Swedenborg’s explanation provides that everything that seems real is real, both physical things and mental things.  Swedenborg’s motto could be “Get Real!”  In Swedenborg’s world view there is no mysticism of some magical world that only a few exceptional wizards can interact with.  There are no mystics in the sense of having mental powers that are outside the natural order.  Every one of us has the potential to experience higher levels of consciousness or higher levels of being.  It is a capacity available to all who regenerate to a higher level of being.  All of our reality, material and mental, is one whole, separated by distinct levels.

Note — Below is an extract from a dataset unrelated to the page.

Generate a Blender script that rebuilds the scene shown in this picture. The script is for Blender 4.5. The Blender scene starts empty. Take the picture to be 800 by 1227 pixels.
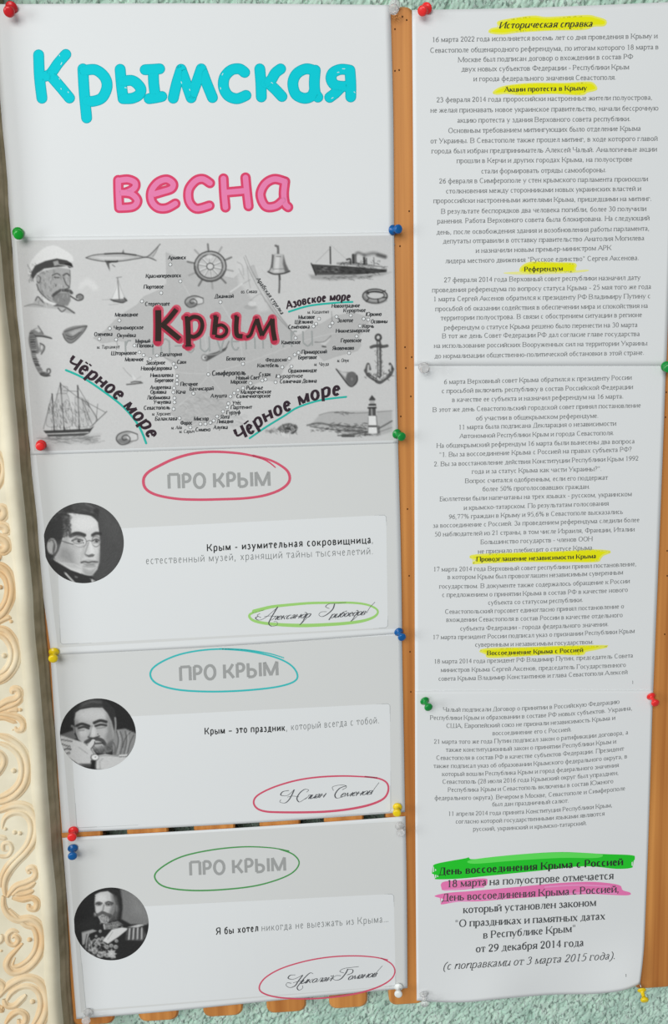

When we are born into the material world in our spirit’s physical body we are undeveloped spiritually or mentally speaking.  That level in us above the basic physical level is only a potential.  As we grow, our mental level grows.  But so does our attraction to external things.  We first must learn of the external world and how to exist well in it, what Gurdjieff referred to as being a Good Housekeeper.  This brings us to a point in our development when we must look inward and examine what we are becoming.  There is a division in us between our external self and our internal, or spiritual self.  We are not born whole.  We must be brought together into one person, regenerated in love for the Lord and our neighbor, who is the Lord present in every person.

Remember the line in the Anne Murray song, A Little Good News?  The good news is that “everybody learned to love everybody in the good old USA.”  Just think what a wonderful world this would be if we all loved everybody else.  There is a place like that.  It is called heaven.  Growing, changing into being a part of heaven, requires obedience to the Lord’s commandment to learn to love one another in all that we say and do.  This is regeneration.  Making us whole is the purpose of regeneration, because only those whose desire and understanding are centered on following the Lord can be admitted to a heavenly community.  Only then are we able to help the Lord complete His purpose of creating heaven.  This is heaven, this state of living in harmony with the reality that is God.  We know God as the Lord Jesus Christ.  It is to Him we must turn.  Nothing else, for it is our relationship with the Lord that determines the state of our being when we are released from the bondage of these physical bodies to be the spiritual person we were born to become.  What kind of a person that is, is what choice is all about.